East Germany's smiles for peace activists fade quickly

Last Monday a laughing Erich Honecker, East German state and party chief, cordially received eight peace-movement ''Greens'' from West Germany. On Wednesday Lutheran Bishop Gottfried Forck of (East) Berlin-Brandenburg met with the East German state secretary for religious affairs to discuss a discreet presentation of peace petitions to the American and Soviet embassies in East Berlin.

On Thursday police suddenly jailed 30 East German peace activists and put several others under house arrest.

On Friday East German officials expelled as ''undesirable persons'' two West German Greens who had come to meet with some 50 East German counterparts to deliver the peace petitions. Hundreds more East German peace activists were ''preventively'' jailed or put under house arrest, according to activists who had themselves spent a night or two in jail.

On Sunday police patrolled the East Berlin embassy district, checking the ID cards of passers-by. And Bishop Forck told his congregation the government had made a ''mistake'' in not letting the peace petitions be delivered.

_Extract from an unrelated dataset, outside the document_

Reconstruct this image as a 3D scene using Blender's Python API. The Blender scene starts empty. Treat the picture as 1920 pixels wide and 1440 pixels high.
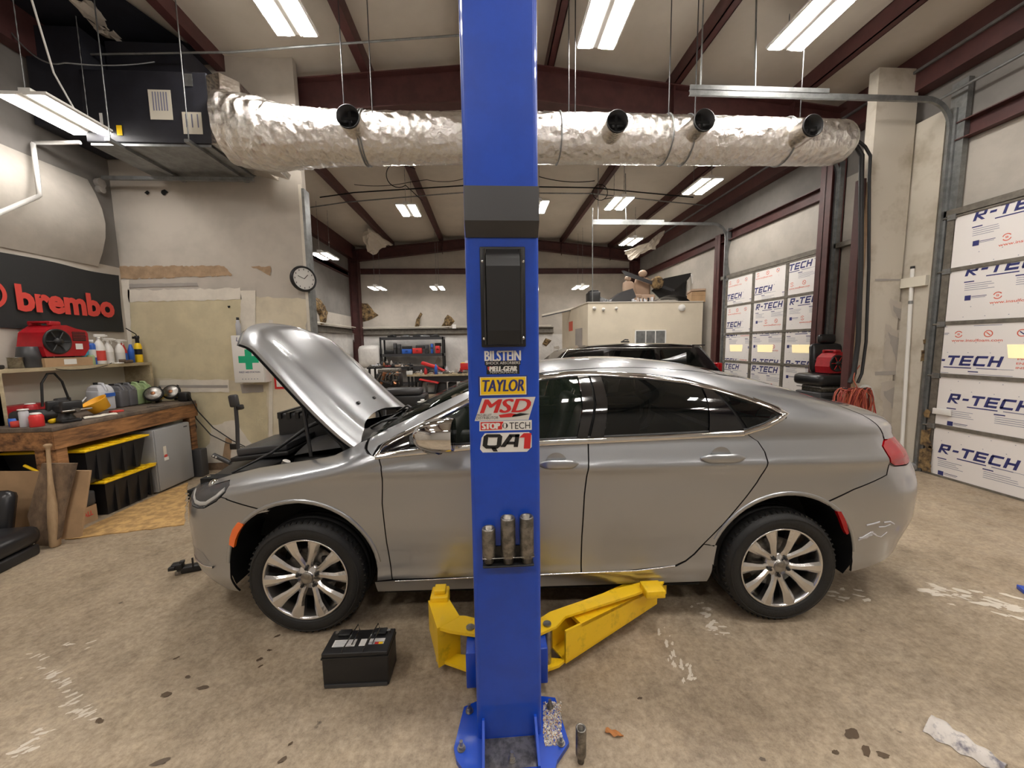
import bpy, bmesh, math, random
from mathutils import Vector, Matrix
random.seed(7)
PI=math.pi; R=math.radians
S=bpy.context.scene; COL=S.collection
# ---------------------------------------------------------------- camera (real eye height, slight tilt)
F=710.;H=1.646;_p,_y,_r=R(5.878),R(3.529),R(.798)
cy,sy,cp,sp,cr,sr=math.cos(_y),math.sin(_y),math.cos(_p),math.sin(_p),math.cos(_r),math.sin(_r)
fw=Vector((sy*cp,cy*cp,-sp)); _a=Vector((cy,-sy,0)); _b=fw.cross(_a)
rt=cr*_a+sr*_b; dn=-sr*_a+cr*_b
def ray(px,py): return fw+(px-960)/F*rt+(py-720)/F*dn
def aY(px,py,Y): d=ray(px,py);t=Y/d.y;return Vector((t*d.x,Y,H+t*d.z))
def aX(px,py,X): d=ray(px,py);t=X/d.x;return Vector((X,t*d.y,H+t*d.z))
def aZ(px,py,Z=0.): d=ray(px,py);t=(Z-H)/d.z;return Vector((t*d.x,t*d.y,Z))
cam=bpy.data.cameras.new('camera'); co=bpy.data.objects.new('camera',cam); COL.objects.link(co)
cam.sensor_fit='HORIZONTAL'; cam.sensor_width=36; cam.lens=F/1920*36; cam.clip_start=.05
m3=Matrix((rt,-dn,-fw)).transposed(); co.matrix_world=Matrix.Translation((0,0,H))@m3.to_4x4()
S.camera=co
# ---------------------------------------------------------------- materials
def new(name):
    m=bpy.data.materials.new(name); m.use_nodes=True
    return m,m.node_tree.nodes,m.node_tree.links,m.node_tree.nodes['Principled BSDF']
def mat(name,c,rough=.6,metal=0,var=0,vs=4,c2=None,bump=0,bs=30,coat=0,emit=0,alpha=1,trans=0,detail=4,lo=.4,hi=.6,ior=None):
    m,n,l,b=new(name)
    b.inputs['Base Color'].default_value=(*c,1); b.inputs['Roughness'].default_value=rough; b.inputs['Metallic'].default_value=metal
    b.inputs['Coat Weight'].default_value=coat; b.inputs['Coat Roughness'].default_value=.04
    if trans: b.inputs['Transmission Weight'].default_value=trans
    if ior: b.inputs['IOR'].default_value=ior
    if alpha<1: b.inputs['Alpha'].default_value=alpha
    if emit: b.inputs['Emission Color'].default_value=(*c,1); b.inputs['Emission Strength'].default_value=emit
    tc=n.new('ShaderNodeTexCoord')
    if var or c2:
        t=n.new('ShaderNodeTexNoise'); t.inputs['Scale'].default_value=vs; t.inputs['Detail'].default_value=detail; t.inputs['Roughness'].default_value=.65
        l.new(tc.outputs['Object'],t.inputs['Vector'])
        rp=n.new('ShaderNodeValToRGB'); c3=c2 or tuple(x*(1-var) for x in c)
        rp.color_ramp.elements[0].position=lo; rp.color_ramp.elements[1].position=hi
        rp.color_ramp.elements[0].color=(*c3,1); rp.color_ramp.elements[1].color=(*c,1)
        l.new(t.outputs['Fac'],rp.inputs['Fac']); l.new(rp.outputs['Color'],b.inputs['Base Color'])
    if bump:
        t=n.new('ShaderNodeTexNoise'); t.inputs['Scale'].default_value=bs; t.inputs['Detail'].default_value=5
        l.new(tc.outputs['Object'],t.inputs['Vector']); bp=n.new('ShaderNodeBump'); bp.inputs['Strength'].default_value=bump; bp.inputs['Distance'].default_value=.02
        l.new(t.outputs['Fac'],bp.inputs['Height']); l.new(bp.outputs['Normal'],b.inputs['Normal'])
    return m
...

This was the week that was for East German peace activists trying to wend their way through the alternating smiles and threats of their government.

It was not an auspicious opening for the Nov. 6-16 annual ''peace week'' in Lutheran churches in both East and West Germany. But it reflected the East German government's dilemma as it tries to encourage the West German peace movement while discouraging its East German equivalent.

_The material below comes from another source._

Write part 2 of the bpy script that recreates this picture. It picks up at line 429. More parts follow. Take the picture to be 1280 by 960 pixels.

East Berlin finds the West German peace movement attractive because its main fire is directed at NATO missiles - but finds it prickly because it also opposes the intermediate-range SS-20s the Soviet Union has already deployed.

Conversely, East Berlin finds the East German peace movement unattractive because its main aim is securing a right of conscientious objection to conscription - and its opposition to nuclear weapons is generalized rather than directed exclusively at Western missiles.

The same dilemma was reflected in the East German invitation to West German rock star Udo Lindenberg to sing in East Berlin at the end of October. Lindenberg, who had tried for eight years to get an East German tour, vented his exasperation some months back by writing a song (to the tune of ''Chattanooga Choo-Choo'') casting Honecker as a closet rocker. The song became an immediate not-so-secret hit in East Germany.

Lindenberg suddenly received an invitation to participate in a grand official peace evening in East Berlin last month. He accepted - and was the one performer of the evening to mention that he was against SS-20s as well as against American Pershings and cruises.

The antinuclear Green Party members of West Germany's parliament who were Honecker's guests early in November found themselves in solitary splendor. Petra Kelly, sporting the emblem ''swords into plowshares,'' presented Honecker with an outsize ''peace treaty.'' The treaty pledged - and Honecker endorsed - mutual nonuse of force and nonportrayal of others as enemies.

It recommended - and here Honecker demurred - unilateral disarmament. But Honecker did say, according to the Greens, he would welcome more draft-age men in the one form of conscientious objection allowed by East Germany - unarmed Army construction units.

All told, Honecker's reception was warm enough for the Greens to contrast their friendly hearing by Soviet and East German officials with their brusque dismissal by American officials.

But the cordial treatment stopped when they tried to share some of the official tolerance with fellow East German peace activists. Detentions of East German peace activists increased three days after the Greens' visit.